Hitchens addresses Intelligent Design (Introduction)

by David Turell @, Wednesday, October 24, 2012, 01:24 (4391 days ago) @ dhw

MATT: It has been clear to me for some years, that the distinction between chance and design is false: Especially if randomness is part of the equation [...] the fence itself could well be the actual answer. We *know* chance had something to do with our development. An option hereby ignored is the one where there is a concrete mixture of chance and design: Maybe one or two major events were "designed".
> 
> I think there is a degree of confusion here. I can't answer for David, but for me it goes back to the "major event", the origin of life. The mechanism which governs life, reproduction, adaptability and innovation is of such extreme complexity that even our finest minds can barely understand it, let alone recreate it. This is a machine that works. Can you believe that such a mechanism could assemble itself by sheer accident?
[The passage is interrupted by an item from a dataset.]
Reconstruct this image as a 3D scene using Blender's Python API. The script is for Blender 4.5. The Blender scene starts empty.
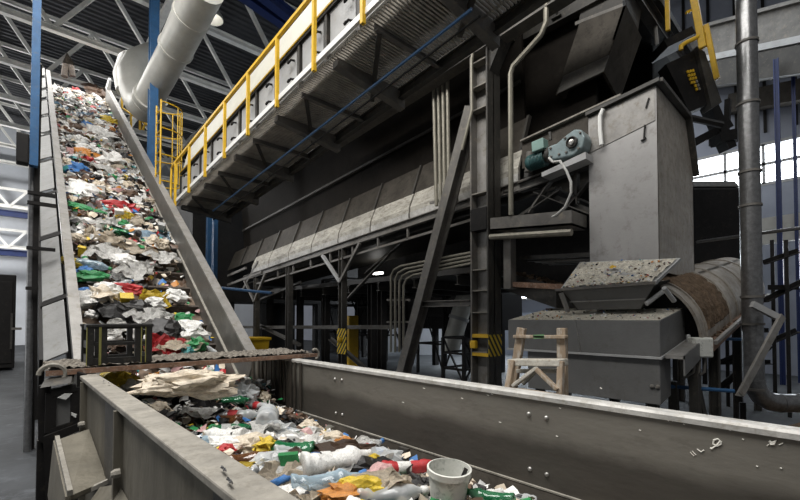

I can't. Once it exists, then yes, chance plays an enormous role in the unfolding of evolution, as it does in our everyday lives. The origin is the problem. However, if you believe the mechanism was designed, then you move to the question of what designed it. And you come up against a whole series of improbabilities just as great as that of the original mechanism assembling itself. I needn't go into them again. A mixture of design and chance means there is a designer, so you are still pinned to the same impossible choice. As agnostics, we don't choose ... we sit on the fence.-An excellent response to Matt. Ball in his court.